The Chamber Tax Steering Committee reviewed the proposed amendments and assessed their impact on business continuity, investment, taxpayer rights and Sri Lanka’s competitiveness. The Committee conducted a comprehensive evaluation, focusing on areas that could affect financing, compliance, and the overall business environment.
In addition, the Ceylon Chamber organised a seminar on 12 March 2026 at its auditorium, bringing together members, industry stakeholders, policymakers, and the regulator. The session provided participants with a detailed briefing on the proposed changes, clarified key provisions, and facilitated an open exchange of views between the private sector and authorities, especially on areas of concern raised by the membership.
Building on these engagements, the Tax Steering Committee submitted detailed recommendations to the Ministry of Finance, outlining the potential impact of the proposed amendments and their implications for the Government’s broader policy direction. Key recommendations included the following:
• Amendments to Thin Capitalisation Rules: Maintaining the exclusion of negative reserves in gearing calculations to avoid adding tax burdens on financially distressed companies, and calling for the allowability of finance cost on all genuine commercial borrowings to protect legitimate financing.
• Restrictions on Submission of Evidence: Introducing flexibility in the proposed 6 to 9 month timeline for submitting information to the Commissioner General, allowing taxpayers to provide verified evidence beyond this period to balance administrative efficiency with fairness.
• Penalties for Compliance Lapses: Ensuring that enforcement measures remain proportionate, avoiding stringent penalties that include imprisonment, for minor compliance failures. The Chamber proposed relying on existing recovery mechanisms to safeguard investment confidence and fairness to taxpayers.

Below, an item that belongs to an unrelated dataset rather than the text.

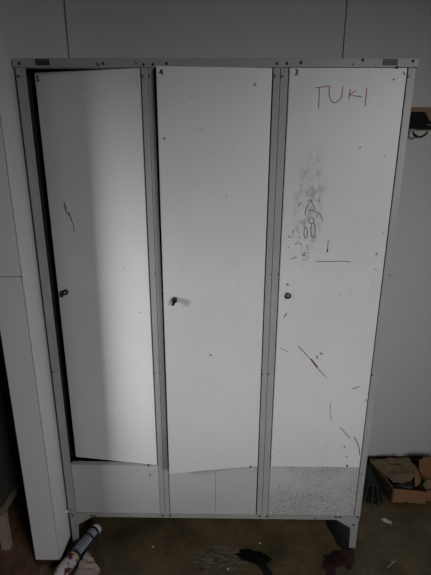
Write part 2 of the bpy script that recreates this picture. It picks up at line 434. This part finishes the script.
# handwriting, scratches and dried stains lying on door 3
NY = Vector((0, -1, 0))
def strokes(name, leaf, lines, width, mat, label=None, k=4):
    bm = bmesh.new()
    for ln in lines:
        pts = [leaf.hit(x, y)+leaf.n()*.0001 for x, y in ln]
        if len(pts) > 2: pts = smooth_path(pts, k)
        add_ribbon(bm, pts, width, leaf.n(), .0005)
    o = obj(name, bm, mat, leaf.o)
    if label: o['label'] = label
    return o
def crop(ox, oy, s, ln): return [(ox+a/s, oy+b/s) for a, b in ln]
C1 = lambda ln: crop(300, 75, 5.39, ln)
strokes('handwriting', D3, [C1([(104,66),(103,120),(100,180)]), C1([(83,69),(120,64),(161,57)]),
    C1([(161,62),(156,95),(166,135),(184,149),(205,141),(224,115),(231,62)]),
    C1([(271,76),(266,105),(264,132)]), C1([(304,80),(285,95),(267,105),(290,112),(335,117)]), C1([(360,68),(356,115),(351,170)])],
    .0026, M['red_ink'], 'red handwritten letters T U K I')
C2 = lambda ln: crop(285, 160, 5.227, ln)
def ell(cx, cy, a, b): return [(cx+a*math.cos(t*math.pi/6), cy+b*math.sin(t*math.pi/6)) for t in range(13)]
strokes('dried_stain', D3, [C2([(105,290),(108,262),(118,238),(133,214),(142,226),(158,256),(152,262),(122,263)]), C2(ell(138,316,14,15)),
    C2(ell(108,380,9,30)), C2(ell(147,368,11,40)), C2([(118,212),(130,208),(144,212)]), C2([(150,272),(165,270),(185,285),(195,320)])], .0028, M['grease'], 'brownish dried loops of grease')
for ln in ([(15,395),(28,408)], [(70,240),(85,220)], [(40,365),(46,378)], [(50,440),(62,436),(72,430)], [(78,436),(88,446)], [(95,495),(105,482)], [(30,515),(62,510)]): strokes('dried_stain', D3, [C2(ln)], .003, M['smear'])
for a, b, r in ((144.5,426,.003),(19,457,.0028),(91,456,.0024),(180,212,.0018),(262,229,.002),(123,317,.002),(55,400,.0018)):
    p = D3.hit(285+a/5.227, 160+b/5.227); obj('paint_chip', lathe([(0, r*.62), (.0005, r*.55), (.0006, 0)], p, NY, 8), M['darkline'], D3.o)
strokes('scratch', D3, [[(316,261.2),(330,261.6),(343,261),(351,262)]], .0022, M['brownline'], 'long level brown scratch')
strokes('scratch', D3, [[(328.3,240),(327.8,246),(327.4,252)]], .0018, M['darkline'])
strokes('scratch', D3, [[(327.6,249),(327.2,252)]], .0042, M['darkline'])
strokes('scratch', D3, [[(298.2,346.3),(303,351),(309,357.5),(314.5,364),(320,371),(325.8,376.8)]], .0022, M['brownline'], 'long slanting rusty scratch')
strokes('rust_mark', D3, [[(311,359),(314.5,363.8),(317.5,367.5)]], .0062, M['rust'], 'orange rust patch on the scratch')
strokes('scratch', D3, [[(316,355),(318,358)], [(316,358.5),(317.5,358)]], .003, M['rust'])
strokes('scratch', D3, [[(352.2,388.4),(355,388.2),(359.3,386.3)]], .0032, M['darkline'])
strokes('scratch', D3, [[(286.6,313),(284,317.5)]], .003, M['darkline'])
strokes('scratch', D3, [[(280,347.5),(284,350),(289,352)]], .002, M['smear'])
strokes('scratch', D3, [[(354.2,437.5),(357.5,443),(359.3,449),(359.6,455)]], .0030, M['brownline'], 'curved brown scratch at the lower right edge')
strokes('scratch', D3, [[(340,427),(345,432.5),(350,438)]], .003, M['smear'])
strokes('scratch', D3, [[(330.5,403),(330,412),(331.5,420)]], .0018, M['smear'])
for px, py, r in ((354.2,437.5,.004),(323,308,.003),(383.5,233,.003),(327,447,.003),(288,331,.0022),(398,78,.002),(393.8,79.5,.0045),(355.5,351,.002),(346,285,.0018),(327,365,.0022)):
    p = D3.hit(px, py); obj('paint_chip', lathe([(0, r*.62), (.0005, r*.55), (.0006, 0)], p, NY, 8), M['darkline'], D3.o)
strokes('scratch', D3, [[(403,71.5),(404.5,74.2),(405.4,74.4)]], .0025, M['darkline'])
# chips on doors 4 and 5 and lower panels
for lf, L in ((D4, ((191,97,.0022),(195.5,130,.002),(201.5,128.5,.0022),(180.5,80.5,.0018),(212,152,.002),(233,148,.0018),(230,140,.0016),(187,332,.002),(182,270,.0015),(234,265,.0018),(251,372,.0018),(196,462,.002))),
              (D5, ((64,206,.0025),(68,214,.0025),(71,219,.002),(73,223,.002),(68,230,.002),(87.5,89,.002),(106,143,.002),(139.3,312.5,.0032),(134,79,.0018),(137.3,83,.0018),(137.6,87,.002),(79,312,.003),(74,252,.0022),(70,303.5,.0022),(83,338,.0022),(108,278,.0018),(80.5,443.5,.003),(79,378,.002),(115,360,.0018),(83.5,317,.0022),(85,327,.0018),(85,338,.002),(86,365,.002),(86.5,387,.0018),(87.5,402,.002),(88,422.5,.0034),(120,415,.0024),(103.5,365,.002),(94.5,396,.002),(76,410,.002),(124,312.5,.002),(59.6,254,.002),(59.6,264,.0018),(64,281,.002),(76,246,.0022),(76,231,.002),(90,140,.0018)))):
    for px, py, r in L:
        p = lf.hit(px, py); obj('paint_chip', lathe([(0, r*.72), (.0005, r*.62), (.0006, 0)], p, lf.n(), 8), M['darkline'], lf.o)
strokes('scratch', D5, [[(64.5,207),(67,213),(69,215)]], .0022, M['darkline']); strokes('scratch', D5, [[(64,202),(65.5,207),(66,210)]], .0036, M['darkline']); strokes('scratch', D5, [[(68.5,212),(70.5,217),(71.5,221)]], .0036, M['darkline'])
strokes('scratch', D5, [[(71,219),(73.5,226),(74,232)]], .002, M['darkline'])

# ------------------------------------------------------------------ coat rack on the right wall
y0 = BACK-.02
CR = thing('coat_rack', 'worn black and brown wooden coat rack on the wall right of the locker', 'coat rack', (1.15, BACK, 1.68))
zt, zl = 1.772, 1.684
board = obj('board', box((.66, y0, zl), (1.62, BACK+.0005, zt), .002), M['wood'], CR)
bm = bmesh.new()                             # black paint left on the board, with a bare patch
z1 = zt-.018
add_prism(bm, [(.662, y0, zl+.002), (1.6, y0, zl+.002), (1.6, y0, zl+.02), (.93, y0, zl+.022), (.885, y0, zl+.036), (.872, y0, z1-.012), (.862, y0, z1), (.662, y0, z1+.002)], (0, -.0012, 0))
add_prism(bm, [(.96, y0, zl+.022), (1.6, y0, zl+.02), (1.6, y0, z1), (.975, y0, z1-.003), (.95, y0, zl+.04)], (0, -.0012, 0))
obj('black_paint', bm, M['blackpaint'], board)
obj('metal_strip', box((.875, y0-.004, zl+.018), (1.25, y0-.0012, zl+.0205)), M['hookplate'], CR)
for hx in (.72, .842, .964, 1.086, 1.208):
    bm = bmesh.new()
    pts = smooth_path([(hx-.020, y0-.006, zl-.012), (hx-.014, y0-.016, zl-.024), (hx+.002, y0-.022, zl-.029), (hx+.018, y0-.03, zl-.022), (hx+.026, y0-.036, zl-.010)], 5)
    import itertools
    for a, b in zip(pts, pts[1:]): add_lathe(bm, [(-.001, .0042), ((b-a).length+.001, .0042)], a, b-a, 8)
    hk = obj('hook', bm, M['blackmetal'], CR)
    obj('hook_plate', box((hx-.036, y0-.003, zl-.010), (hx-.012, y0-.0002, zl+.004), .001), M['hookplate'], hk)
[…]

• Taxation of Insurance Businesses: Deferring amendments to Section 67 pending further consultation with the insurance industry and the regulator. Avoiding treating policyholder distributions as taxable income of insurers, and greater clarity in the application of adjustment provisions, particularly in light of IFRS 17 implementation.
• Discretionary powers of the Commissioner General: It should be clearly defined and guided by transparent rules to avoid uncertainty. While such powers are important for enforcement, they must be applied fairly, with proper safeguards, to ensure consistency and maintain taxpayer confidence.

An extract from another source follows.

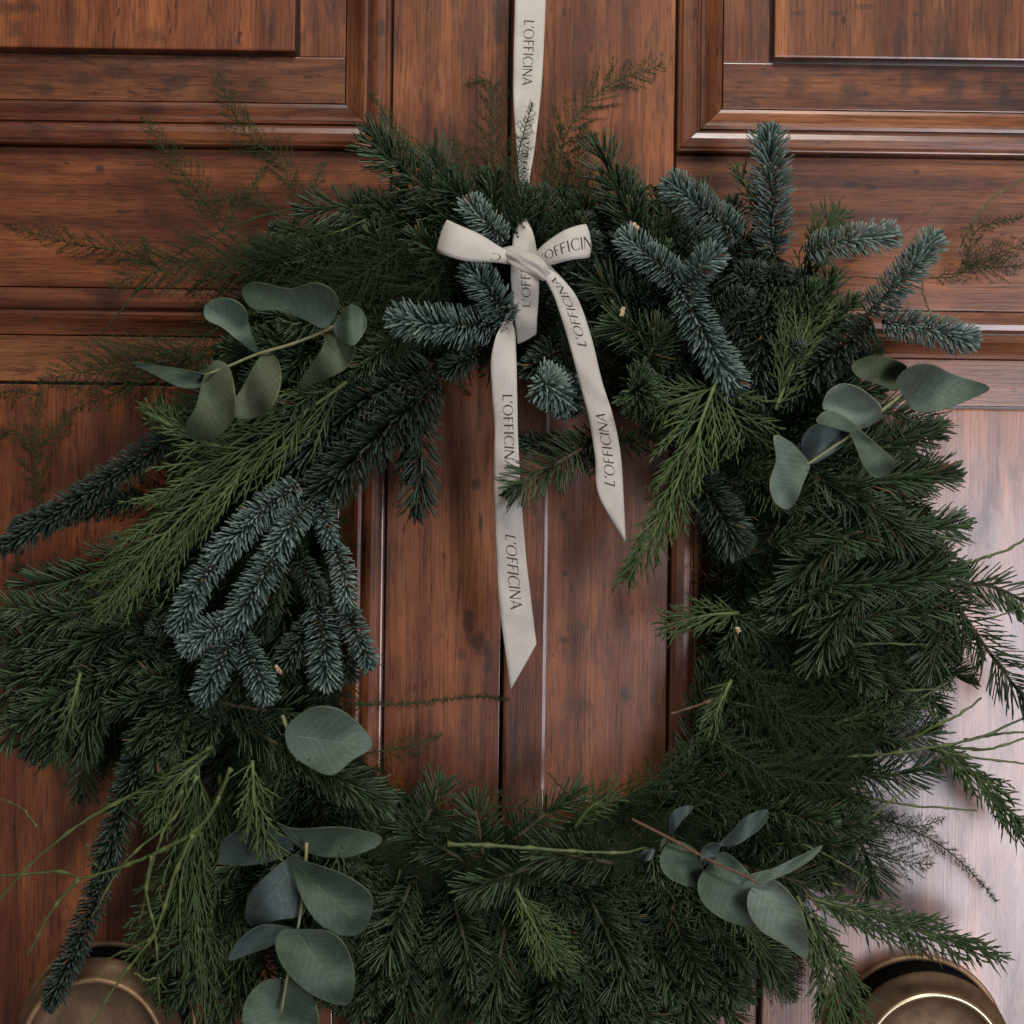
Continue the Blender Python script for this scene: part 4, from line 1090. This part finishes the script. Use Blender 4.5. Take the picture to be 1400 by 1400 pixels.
euc(840, 840, [(60, 700), (190, 766), (330, 842), (440, 890), (490, 918)], [
    ([(192, 766), (188, 694), (222, 660), (268, 655), (254, 682), (212, 722)], (192, 762), (262, 658), 'euc_blue', .118, .125, {'cup': .003}),
    ([(84, 822), (112, 802), (148, 812), (122, 840), (96, 842)], (146, 810), (88, 826), 'euc_blue', .11, .11, {'cup': .002}),
    ([(140, 796), (172, 762), (205, 770), (182, 800), (150, 810)], (200, 770), (145, 806), 'euc_olive', .11, .112, {'cup': .002}),
    ([(190, 772), (156, 830), (170, 884), (222, 921), (282, 931), (302, 882), (284, 812), (235, 778)], (192, 775), (285, 922), 'euc_green', .115, .118, {'cup': .006}),
    ([(335, 848), (296, 842), (300, 800), (330, 780), (362, 788), (352, 820)], (334, 844), (305, 795), 'euc_blue', .12, .128, {'cup': .003}),
    ([(358, 788), (402, 740), (450, 690), (521, 667), (516, 712), (462, 760), (410, 790)], (360, 790), (518, 672), 'euc_blue', .118, .125, {'cup': .004}),
    ([(330, 848), (286, 910), (300, 982), (372, 1042), (470, 1066), (486, 985), (472, 905), (422, 842), (372, 812)], (332, 850), (468, 1056), 'euc_green', .118, .122, {'cup': .006}),
    ([(438, 920), (436, 900), (482, 884), (582, 854), (706, 789), (682, 830), (602, 882), (505, 920), (452, 932)], (438, 918), (702, 792), 'euc_pale', .126, .125, {'cup': .004}),
    ([(486, 918), (456, 960), (460, 1022), (502, 1082), (582, 1130), (656, 1176), (658, 1082), (640, 1010), (582, 932), (532, 905)], (488, 920), (655, 1170), 'euc_pale', .130, .138, {'cup': .006})], (.118, .139), smat='btwig')

# ------------------------------------------------------------------ the ribbon
ribbon = empty('printed_ribbon', P(715, 358, 0.10))
ribbon['label'] = 'cream cotton ribbon printed with dark lettering, tied in a bow on the wreath'
ribbon['category'] = 'ribbon'

def strip(name, stations, n=48, across=9, bulge=0.0, mat='ribbon'):
    """stations: (left_px, left_py, left_d, right_px, right_py, right_d); returns object and a surface function"""
    st = np.array(stations, float)
    k = cr(st, n)
    Lp = np.array([P(a[0], a[1], a[2]) for a in k]); Rp = np.array([P(a[3], a[4], a[5]) for a in k])
    mid = (Lp + Rp) / 2
    arc = np.concatenate([[0], np.cumsum(np.linalg.norm(np.diff(mid, axis=0), axis=1))])
    wid = np.median(np.linalg.norm(Rp - Lp, axis=1))
    T = unit(np.gradient(mid, axis=0)); N = unit(np.cross(unit(Rp - Lp), T)); 
    flip = N[:, 1] > 0
    N[flip] *= -1
    wob = RNG.normal(0, 1, 6)
    def surf(s, v, off=0.0):
        """s arc length (m), v 0..1 across"""
        s = np.asarray(s, float); v = np.asarray(v, float)
        f = np.interp(s, arc, np.arange(n)); i = np.minimum(f.astype(int), n - 2); a = (f - i)[..., None]
        l = Lp[i] * (1 - a) + Lp[i + 1] * a; r = Rp[i] * (1 - a) + Rp[i + 1] * a; nn = unit(N[i] * (1 - a) + N[i + 1] * a)
        h = bulge * (1 - (2 * v - 1) ** 2) + 0.0006 * np.sin(s * 70 + wob[0] * 3 + v * 2.5) + 0.0004 * np.sin(s * 160 + wob[1] * 3 - v * 4)
        return l * (1 - v)[..., None] + r * v[..., None] + nn * (h + off)[..., None]
    ss = np.linspace(0, arc[-1], n * 2); vv = np.linspace(0, 1, across)
    SS, VV = np.meshgrid(ss, vv, indexing='ij')
    V = surf(SS, VV).reshape(-1, 3)
    a = across
    q = [(i * a + j, i * a + j + 1, (i + 1) * a + j + 1, (i + 1) * a + j) for i in range(len(ss) - 1) for j in range(a - 1)]
    me_ = Mesh(); me_.add(V, q)
    org = mid[0]
    o = me_.build(name, M[mat], ribbon, org)
    uv = o.data.uv_layers.new(name='weave')
    idx = np.zeros(len(o.data.loops), dtype=np.int32); o.data.loops.foreach_get('vertex_index', idx)
    co = np.stack([SS.ravel(), VV.ravel() * wid], 1)[idx]
    uv.data.foreach_set('uv', co.astype(np.float32).ravel())
    md = o.modifiers.new('thickness', 'SOLIDIFY'); md.thickness = 0.0004; md.offset = 0
    return o, surf, arc[-1]

# lettering: thick-and-thin humanist capitals as flat outlines (cap height 1)
def stroke(a, b, w, n=5):
    a = np.array(a, float); b = np.array(b, float); d = unit(b - a); p = np.array([-d[1], d[0]]) * w / 2
    t = np.linspace(0, 1, n)[:, None]; c = a * (1 - t) + b * t
    v = np.empty((2 * n, 2)); v[0::2] = c + p; v[1::2] = c - p
    return v, [(2 * i, 2 * i + 1, 2 * i + 3, 2 * i + 2) for i in range(n - 1)]
def arcs(cx, cy, rx, ry, a0, a1, thick, thin, n=36):
    a = np.radians(np.linspace(a0, a1, n)); w = thin + (thick - thin) * np.cos(a) ** 2
    o = np.stack([cx + rx * np.cos(a), cy + ry * np.sin(a)], 1); i = np.stack([cx + (rx - w) * np.cos(a), cy + (ry - w * 0.8) * np.sin(a)], 1)
    v = np.empty((2 * n, 2)); v[0::2] = o; v[1::2] = i
    return v, [(2 * k, 2 * k + 1, 2 * k + 3, 2 * k + 2) for k in range(n - 1)]
TK, TN = 0.125, 0.065
GLYPH = {
    'L': (0.50, [stroke((0.08, 0), (0.08, 1), TK), stroke((0.02, 0.03), (0.46, 0.03), TN), stroke((0.45, 0.0), (0.46, 0.13), TN * 0.8, 2)]),
    "'": (0.20, [stroke((0.10, 1.0), (0.06, 0.74), 0.09, 2)]),
    'O': (1.06, [arcs(0.51, 0.5, 0.50, 0.52, 0, 360, TK, TN * 0.8, 48)]),
    'F': (0.58, [stroke((0.08, 0), (0.08, 1), TK), stroke((0.03, 0.97), (0.52, 0.97), TN), stroke((0.08, 0.52), (0.44, 0.52), TN)]),
    'I': (0.24, [stroke((0.10, 0), (0.10, 1), TK)]),
    'C': (0.88, [arcs(0.50, 0.5, 0.50, 0.52, 42, 318, TK, TN * 0.8, 40)]),
    'N': (0.86, [stroke((0.07, 0), (0.07, 1), TN), stroke((0.06, 0.99), (0.76, 0.01), TK, 8), stroke((0.76, 0), (0.76, 1), TN)]),
    'A': (0.80, [stroke((0.03, 0), (0.40, 1), TN, 6), stroke((0.38, 1.0), (0.76, 0), TK, 6), stroke((0.15, 0.30), (0.62, 0.30), TN * 0.8)]),
}
def lettering(parent, surf, s0, s1, v0, v1, text="L'OFFICINA", flip=False, mirror=False, smax=1e9, smin=-1e9):
    """print along the strip from s0 to s1 (direction of reading), baseline at v0, cap line at v1"""
    adv = sum(GLYPH[c][0] + 0.10 for c in text)
    m = Mesh(); x = 0.0
    for ch in text:
        w, parts = GLYPH[ch]
        for (v, q) in parts:
            s = s0 + (s1 - s0) * (x + v[:, 0]) / adv; vv = 1 - (v0 + (v1 - v0) * v[:, 1])
            keep = [f for f in q if all(smin <= s[i] <= smax for i in f)]
            if keep: m.add(surf(s, vv, np.full(len(s), 0.00042)), keep)
        x += w + 0.10
    o = m.build('printed_lettering', M['ink'], parent, surf(np.array([s0]), np.array([v0]))[0], smooth=False)
    return o

# hanging strap
o, f, L_ = strip('hanging_strap', [(704, -60, .030, 748, -60, .030), (704, 0, .034, 746, 0, .034), (702, 90, .042, 742, 92, .042), (702, 140, .048, 738, 142, .048), (706, 200, .058, 731, 200, .060),
                                   (709, 250, .068, 724, 250, .074), (709, 290, .080, 719, 290, .090), (708, 304, .086, 720, 304, .095)], 60)
u0 = 60 * S
lettering(o, f, (60 + 30) * S, (60 + 122) * S, .68, .34)
lettering(o, f, (60 + 196) * S, (60 + 288) * S, .68, .34)
# strap end wrapped under the knot and tucked into the greenery
o, f, L_ = strip('strap_end', [(708, 300, .084, 720, 300, .093), (702, 320, .094, 729, 319, .100), (700, 345, .104, 734, 345, .104), (698, 375, .110, 737, 378, .108), (701, 410, .112, 736, 412, .108), (704, 440, .106, 734, 438, .104), (707, 470, .090, 733, 456, .092)], 40, bulge=.0012)
lettering(o, f, 124 * S, 36 * S, .32, .64, smin=72 * S)
# bow loops
o, f, L_ = strip('bow_loop', [(704, 346, .118, 702, 362, .118), (684, 337, .126, 676, 359, .128), (655, 320, .134, 640, 357, .138), (628, 308, .134, 612, 350, .138), (612, 301, .124, 596, 343, .126),
                              (614, 304, .112, 600, 343, .112), (650, 325, .106, 640, 352, .106), (695, 345, .108, 690, 358, .108)], 60, bulge=.002)
lettering(o, f, 22 * S, 36 * S, .12, .5, text="C")
o, f, L_ = strip('bow_loop', [(728, 350, .118, 736, 364, .118), (748, 330, .126, 758, 361, .128), (774, 314, .132, 782, 355, .134), (798, 307, .128, 805, 352, .130), (802, 307, .118, 807, 350, .120),
                              (790, 308, .108, 794, 346, .108), (764, 320, .106, 770, 350, .106), (732, 348, .108, 738, 360, .108)], 60, bulge=.002)
lettering(o, f, 8 * S, 92 * S, .26, .62, smax=81 * S)
# tails
o, f, L_ = strip('bow_tail', [(704, 368, .108, 716, 372, .108), (698, 400, .108, 706, 404, .104), (690, 436, .112, 701, 432, .100), (678, 462, .120, 704, 460, .106), (671, 496, .116, 706, 496, .112), (673, 540, .112, 707, 540, .114),
                              (676, 590, .108, 708, 590, .110), (675, 640, .104, 711, 648, .106), (678, 740, .098, 718, 748, .098), (683, 830, .092, 727, 828, .090), (698, 944, .084, 733.5, 880, .086)], 80, bulge=.0012)
base = f
def s_at_y(surf, L_, py):
    ss = np.linspace(0, L_, 400); v = surf(ss, np.full(400, 0.5))
    tgt = P(700, py, .1)[2]; return float(ss[np.argmin(np.abs(v[:, 2] - tgt))])
lettering(o, f, s_at_y(f, L_, 541), s_at_y(f, L_, 643), .58, .18)
lettering(o, f, s_at_y(f, L_, 732), s_at_y(f, L_, 834), .66, .30)
lettering(o, f, s_at_y(f, L_, 436), s_at_y(f, L_, 456), .9, .5, text="NA")
o, f, L_ = strip('bow_tail', [(738, 364, .120, 746, 356, .120), (746, 384, .124, 770, 382, .126), (756, 402, .126, 786, 402, .124), (764, 424, .124, 798, 428, .118), (776, 462, .120, 810, 468, .116), (789, 512, .116, 824, 524, .114),
                              (803, 564, .110, 839, 572, .110), (813, 622, .104, 849, 626, .104), (818, 676, .104, 853, 690, .104), (852, 738, .102, 855.5, 741, .102)], 80, bulge=.0014)
lettering(o, f, s_at_y(f, L_, 474), s_at_y(f, L_, 384), .32, .68)
lettering(o, f, s_at_y(f, L_, 662), s_at_y(f, L_, 562), .30, .68)
# knot: a wrapped, creased band
kp = cr([P(688, 346, .116), P(702, 350, .124), P(718, 358, .130), P(734, 366, .128), P(748, 378, .122)], 26)
T = unit(np.gradient(kp, axis=0)); A = unit(np.cross(T, FRONT)); B = np.cross(T, A)
V = []; sides = 40
for i in range(26):
    u = i / 25; r = S * (7 + 5.0 * math.sin(u * math.pi) ** 0.8)
    for j in range(sides):
        a = 2 * math.pi * j / sides
        cre = 1 + 0.13 * math.cos(5 * a + 5 * u) + 0.08 * math.cos(9 * a - 6 * u + 1)
        V.append(kp[i] + A[i] * r * cre * math.cos(a) + B[i] * r * 0.8 * cre * math.sin(a))
Q = [(i * sides + j, i * sides + (j + 1) % sides, (i + 1) * sides + (j + 1) % sides, (i + 1) * sides + j) for i in range(25) for j in range(sides)]
m = Mesh(); m.add(V, Q); k = m.build('knot', M['ribbon'], ribbon, kp[13])
uvl = k.data.uv_layers.new(name='weave')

The Chamber has also engaged directly with policymakers to ensure that provisions identified as those that could negatively impact business sentiment are either suitably amended during the Committee Stage or deferred for further consultation prior to implementation.
The Ceylon Chamber reiterates the importance of maintaining a stable, predictable, and investment-friendly tax framework, particularly at a time when Sri Lanka is seeking to strengthen economic recovery and attract private investment. It remains committed to a constructive, solutions-oriented engagement with policymakers, working collaboratively to refine and strengthen legislation in the public interest to ensure timely support and effective implementation of reforms. It will continue working closely with the Government and relevant authorities to support the development of a balanced and effective tax policy that promotes growth while safeguarding revenue objectives.